What to work on:
Print verbatim the opening line of the material and every subsequent line through the one containing "scene = bpy.context.scene".

[Scene script records]
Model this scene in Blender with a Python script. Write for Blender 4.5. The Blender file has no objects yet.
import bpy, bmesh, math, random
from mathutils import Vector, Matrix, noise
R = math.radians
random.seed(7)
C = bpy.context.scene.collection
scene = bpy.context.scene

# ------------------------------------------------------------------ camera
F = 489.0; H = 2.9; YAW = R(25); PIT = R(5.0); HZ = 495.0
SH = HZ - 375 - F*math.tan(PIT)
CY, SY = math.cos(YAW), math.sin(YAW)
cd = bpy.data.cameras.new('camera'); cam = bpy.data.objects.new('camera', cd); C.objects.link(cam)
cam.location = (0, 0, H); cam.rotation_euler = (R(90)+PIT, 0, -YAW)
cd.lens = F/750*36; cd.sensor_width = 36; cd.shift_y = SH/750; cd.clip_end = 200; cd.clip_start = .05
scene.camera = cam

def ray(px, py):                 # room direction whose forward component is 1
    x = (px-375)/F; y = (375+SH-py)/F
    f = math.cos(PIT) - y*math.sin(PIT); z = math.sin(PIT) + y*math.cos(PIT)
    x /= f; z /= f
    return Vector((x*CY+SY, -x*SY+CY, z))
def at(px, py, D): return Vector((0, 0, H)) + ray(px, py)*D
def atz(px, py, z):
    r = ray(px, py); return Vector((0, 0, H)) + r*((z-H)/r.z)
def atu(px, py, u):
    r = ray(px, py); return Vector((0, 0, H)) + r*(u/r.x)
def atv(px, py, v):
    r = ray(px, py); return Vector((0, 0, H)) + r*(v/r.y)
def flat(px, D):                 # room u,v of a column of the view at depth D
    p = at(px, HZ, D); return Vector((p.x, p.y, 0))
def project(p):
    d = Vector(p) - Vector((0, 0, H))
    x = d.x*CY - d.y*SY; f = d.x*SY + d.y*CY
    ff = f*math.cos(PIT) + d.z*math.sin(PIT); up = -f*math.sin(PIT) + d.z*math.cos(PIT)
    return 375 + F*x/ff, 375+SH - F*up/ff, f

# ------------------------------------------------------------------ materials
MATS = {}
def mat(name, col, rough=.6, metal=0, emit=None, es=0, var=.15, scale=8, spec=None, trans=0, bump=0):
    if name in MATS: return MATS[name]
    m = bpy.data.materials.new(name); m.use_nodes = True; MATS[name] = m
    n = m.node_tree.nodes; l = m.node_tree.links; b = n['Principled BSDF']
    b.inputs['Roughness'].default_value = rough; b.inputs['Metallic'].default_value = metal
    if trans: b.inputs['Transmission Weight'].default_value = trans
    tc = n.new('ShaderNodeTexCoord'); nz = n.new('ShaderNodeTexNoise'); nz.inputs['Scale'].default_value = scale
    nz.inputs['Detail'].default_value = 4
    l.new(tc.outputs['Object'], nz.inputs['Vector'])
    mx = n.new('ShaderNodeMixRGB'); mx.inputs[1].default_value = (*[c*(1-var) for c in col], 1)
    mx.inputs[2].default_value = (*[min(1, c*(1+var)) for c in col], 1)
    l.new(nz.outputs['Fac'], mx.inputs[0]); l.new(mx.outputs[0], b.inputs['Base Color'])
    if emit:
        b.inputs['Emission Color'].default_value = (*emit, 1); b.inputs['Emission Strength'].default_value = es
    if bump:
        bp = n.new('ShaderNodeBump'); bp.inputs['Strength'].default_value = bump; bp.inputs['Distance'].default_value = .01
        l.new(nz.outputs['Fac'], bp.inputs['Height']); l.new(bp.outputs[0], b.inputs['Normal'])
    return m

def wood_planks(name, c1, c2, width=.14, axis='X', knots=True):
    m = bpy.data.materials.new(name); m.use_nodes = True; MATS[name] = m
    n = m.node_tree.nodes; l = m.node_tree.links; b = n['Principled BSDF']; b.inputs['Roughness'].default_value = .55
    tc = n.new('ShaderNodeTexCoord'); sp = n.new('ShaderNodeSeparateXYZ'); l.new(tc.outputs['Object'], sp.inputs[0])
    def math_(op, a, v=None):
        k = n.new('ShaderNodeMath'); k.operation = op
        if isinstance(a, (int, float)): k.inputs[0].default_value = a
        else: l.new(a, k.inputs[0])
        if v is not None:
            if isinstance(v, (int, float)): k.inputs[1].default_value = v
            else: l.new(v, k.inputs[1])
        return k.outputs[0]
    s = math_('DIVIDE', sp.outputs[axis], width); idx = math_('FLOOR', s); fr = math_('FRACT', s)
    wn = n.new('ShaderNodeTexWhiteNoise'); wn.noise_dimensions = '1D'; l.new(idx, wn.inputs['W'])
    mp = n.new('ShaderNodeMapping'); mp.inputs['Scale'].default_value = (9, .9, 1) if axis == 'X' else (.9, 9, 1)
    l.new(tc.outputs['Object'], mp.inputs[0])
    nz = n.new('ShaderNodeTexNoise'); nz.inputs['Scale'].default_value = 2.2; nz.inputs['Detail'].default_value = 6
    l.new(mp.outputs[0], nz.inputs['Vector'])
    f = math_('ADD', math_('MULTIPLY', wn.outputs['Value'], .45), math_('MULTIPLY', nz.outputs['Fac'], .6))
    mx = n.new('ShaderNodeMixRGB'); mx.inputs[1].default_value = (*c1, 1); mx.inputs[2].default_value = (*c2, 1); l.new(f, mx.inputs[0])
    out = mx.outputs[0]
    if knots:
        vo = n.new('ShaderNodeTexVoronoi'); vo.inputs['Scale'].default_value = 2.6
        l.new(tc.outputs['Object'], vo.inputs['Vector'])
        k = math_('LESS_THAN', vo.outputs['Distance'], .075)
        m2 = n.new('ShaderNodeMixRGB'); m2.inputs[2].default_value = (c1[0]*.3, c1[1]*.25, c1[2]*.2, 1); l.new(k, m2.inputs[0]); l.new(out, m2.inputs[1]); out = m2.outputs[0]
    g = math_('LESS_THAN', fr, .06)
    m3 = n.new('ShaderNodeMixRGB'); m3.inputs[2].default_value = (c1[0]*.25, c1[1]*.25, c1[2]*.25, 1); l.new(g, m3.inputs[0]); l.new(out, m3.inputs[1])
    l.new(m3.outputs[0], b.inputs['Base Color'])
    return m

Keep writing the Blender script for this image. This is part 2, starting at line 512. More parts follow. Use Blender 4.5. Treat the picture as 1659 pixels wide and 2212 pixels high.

The answer:
Model this scene in Blender with a Python script. Write for Blender 4.5. The Blender file has no objects yet.
import bpy, bmesh, math, random
from mathutils import Vector, Matrix, noise
R = math.radians
random.seed(7)
C = bpy.context.scene.collection
scene = bpy.context.scene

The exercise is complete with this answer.